There are many types (stem, axis-group, beam, hairpin) that properties
that are mostly unset. A fixed encoding will waste CPU cache and main
memory to allow these properties to be set even if it is not
necessary, so aside from increased complexity, it's not obvious that
there will be a performance gain.

> Hashing outside of a closed set still requires storing the actual symbol
> for corroboration.  Hashing inside of a closed set amounts to the
> first-stage lookup in my scheme, except that a small number guaranteed
> to be unique comes out.  This lookup can be memoised and will work
> permanently as opposed to hashing in a growing set.
>
> > We could experiment with this without requiring a giant rewrite of the
> > source code.
>
> What you call a "giant rewrite" is basically this patch.  It's a purely
> syntactical patch only extending rather than reducing possible
> approaches and perfectly compatible with different implementations.  The
> work for that patch is already done, the impact is similar to what
> happened when changing around the syntax of unsmob a few times ian the
> past.  It will allow for prolonged work on possibly different
> implementations without having to constantly deal with merge conflicts.
>
> It does not depend on picking a particular implementation.  You
> expressed interest in what I was planning to do with the opportunity
> this patch opens, I answered.  I do not, however, see the point in
> discussing and dissing (partially) unwritten code based on an incomplete
> understanding in a handwaving discussion.

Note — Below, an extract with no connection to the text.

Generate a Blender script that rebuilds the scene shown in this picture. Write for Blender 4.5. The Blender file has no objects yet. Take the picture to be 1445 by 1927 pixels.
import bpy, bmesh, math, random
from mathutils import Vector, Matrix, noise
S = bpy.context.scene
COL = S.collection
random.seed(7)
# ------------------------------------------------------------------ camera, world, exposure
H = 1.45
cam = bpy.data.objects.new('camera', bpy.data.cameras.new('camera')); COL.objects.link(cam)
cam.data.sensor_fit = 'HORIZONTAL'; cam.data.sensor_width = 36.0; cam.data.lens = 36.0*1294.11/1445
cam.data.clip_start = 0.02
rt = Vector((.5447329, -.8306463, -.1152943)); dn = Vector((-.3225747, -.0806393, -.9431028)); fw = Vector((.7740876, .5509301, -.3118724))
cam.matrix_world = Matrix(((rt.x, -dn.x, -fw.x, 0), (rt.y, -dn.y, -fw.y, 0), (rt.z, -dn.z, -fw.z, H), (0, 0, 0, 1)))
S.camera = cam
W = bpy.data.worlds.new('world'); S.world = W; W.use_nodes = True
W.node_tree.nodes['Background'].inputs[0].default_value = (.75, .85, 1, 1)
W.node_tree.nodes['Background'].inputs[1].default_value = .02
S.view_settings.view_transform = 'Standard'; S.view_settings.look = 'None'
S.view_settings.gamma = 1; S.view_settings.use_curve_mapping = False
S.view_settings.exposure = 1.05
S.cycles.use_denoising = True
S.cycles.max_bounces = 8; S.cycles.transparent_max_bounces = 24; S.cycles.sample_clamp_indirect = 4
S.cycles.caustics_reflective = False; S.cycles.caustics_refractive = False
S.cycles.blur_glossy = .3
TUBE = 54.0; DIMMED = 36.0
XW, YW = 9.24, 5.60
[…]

I think it is not out of the ordinary to discuss plans invasive plans
before implementing them.  I think this change is invasive because it
changes the idiom across the source code, and I disagree that this
change is net neutral. C++ method calls are a more natural idiom plain
function calls. If we can get a significant performance boost, that
may be worth it, but I think we should first understand if that is the
case.  As said (see above), I am skeptical.

> It is more efficient to discuss objections of the "you haven't thought
> this through" kind on working code.
>
> Nothing in this patch here enforces picking a particular route.  It is
> just paving the ground for more work, and it does so in a manner that
> isn't so much of an eye sore that it can only be tolerated in
> expectation of immense future gains.